En instaurant une véritable séparation des pouvoirs.

Le projet de constitution libérale est un étouffoir du politique pour laisser libre cours à la toute puissance du marché. La prééminence de celui-ci n’est pas un « méandre » pour contourner un obstacle et mieux atteindre le but d’une Europe politique, comme l’a dit Edgar Morin, mais c’est l’obstacle lui-même. Contre ceux qui jugeaient inutile de donner à lire un texte complexe, contre ceux qui conseillaient de ne pas lire la troisième partie, contre ceux qui regrettaient la procédure référendaire, le peuple va répondre en refusant ce que La Boétie avait appelé la « servitude volontaire ». Pour une renaissance, pour faire de ce printemps 2005 un moment d’histoire populaire. Tel est le sens de l’engagement des altermondialistes dans cette campagne.
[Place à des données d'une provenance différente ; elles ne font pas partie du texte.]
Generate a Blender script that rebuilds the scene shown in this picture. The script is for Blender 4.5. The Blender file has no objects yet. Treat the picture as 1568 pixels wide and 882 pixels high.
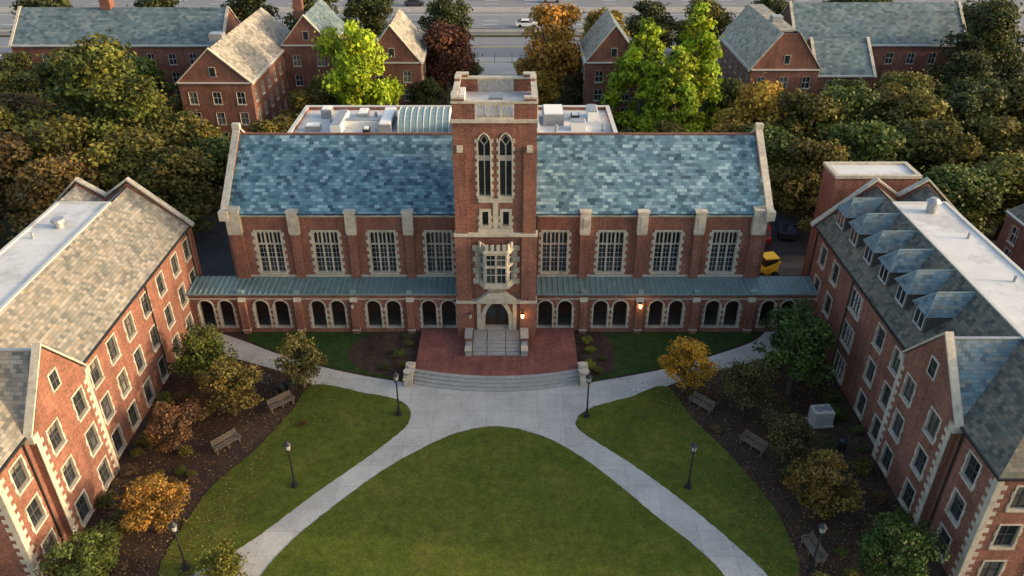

Quand le peuple prend la parole, il acquiert le droit de vivre debout. Le non à cette constitution libérale est une pulsion de vie. Au contraire, que ce soit en Europe, en Amérique avec la zone de libre-échange de l’Alaska au Cap Horn projetée par George Bush, ou par le biais de l’OMC dont l’Accord général sur le commerce des services vise à libéraliser l’éducation, la santé et les services liés à l’environnement, la soumission à la logique du profit serait mortifère car il s’agit d’une logique sacrificielle : il faut sacrifier des millions de chômeurs pour que les dépenses sociales régressent, sacrifier des millions d’emplois pour que les cours boursiers s’envolent, sacrifier services publics et protection sociale pour que profitent les multinationales, sacrifier le développement de milliards d’individus pour qu’une minorité vive dans l’opulence et le gaspillage.

Nous n’avons pas la prétention de porter sur nos épaules les espoirs de l’humanité entière, mais nous avons la conviction de porter avec nous ce brin d’humanité qui nous fera toujours refuser d’être réduits à l’état de marchandise. Le monde n’est pas à vendre, l’Europe n’est pas à vendre. Nous ne sommes pas à vendre et nous ne nous laisserons pas acheter pour un plat de lentilles génétiquement modifiées. En ce printemps 2005, nous préférons refaire le temps des cerises.